Up to normalizations, the eigenstates of $$ \gamma_5 = \begin{pmatrix} 0& 1\!\!1 \\ 1\!\!1 &0 \end{pmatrix} $$ have eigenvalues $\pm 1$, respectively. We can resolve the identity $I=P_R+P_L$, $$ P_R= \frac{1}{2} \begin{pmatrix} 1\!\!1 & 1\!\!1 \\ 1\!\!1 &1\!\!1 \end{pmatrix} \qquad P_L= \frac{1}{2} \begin{pmatrix} 1\!\!1 & -1\!\!1 \\- 1\!\!1 &1\!\!1 \tag{6.34}\end{pmatrix} $$ so that the R,L projections of the above helicity eigenstates are $$ u_ \uparrow =P_R u_ \uparrow +P_L u_ \uparrow \propto \left ( \tfrac{1+\kappa}{2}\right ) \begin{pmatrix} 1\\ 0\\ 1\\ 0\end{pmatrix}+ \left ( \tfrac{1-\kappa}{2}\right ) \begin{pmatrix} 1\\ 0\\ -1\\ 0\end{pmatrix} \tag{6.38}$$ and finally $$ u_ \downarrow = P_R u_ \downarrow +P_L u_ \downarrow \propto \left ( \tfrac{1-\kappa}{2}\right ) \begin{pmatrix} 0\\ 1\\ 0\\ 1\end{pmatrix}+ \left ( \tfrac{1+\kappa}{2}\right ) \begin{pmatrix} 0\\ 1\\ 0\\ -1\end{pmatrix} , $$ your resolution of the negative helicity spinor sought. Note its right and left chiral components are different than those of the above positive helicity given, even though they have the same eigenvalues, (and mismatched with your text's (6.32).... Probably sloppy notation).

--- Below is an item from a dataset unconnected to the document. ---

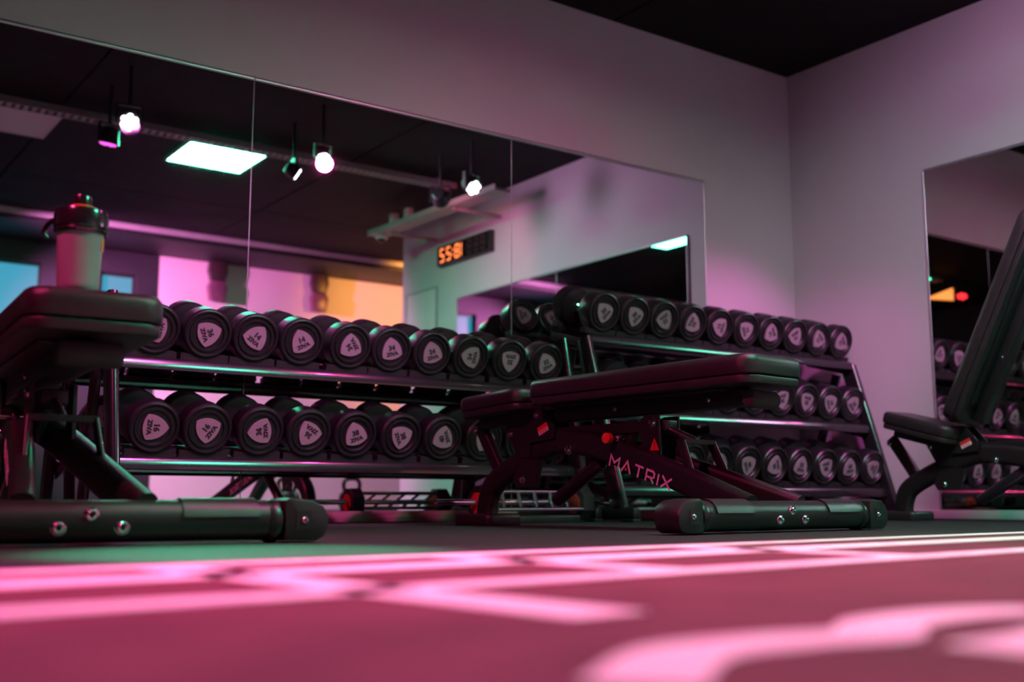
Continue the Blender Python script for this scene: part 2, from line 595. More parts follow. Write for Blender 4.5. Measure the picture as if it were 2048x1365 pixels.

Note that at $\kappa\to 1$, $u_\uparrow$ collapses to its right chiral projection, and $u_\downarrow$ to its own (different) left-chiral projection; which is why negative helicity is improperly/confusingly sometimes called "left", and positive helicity is misidentified as "right", to remind you of its connection to chirality seen here.

Apologies I failed imagining your text might lack consistent notation.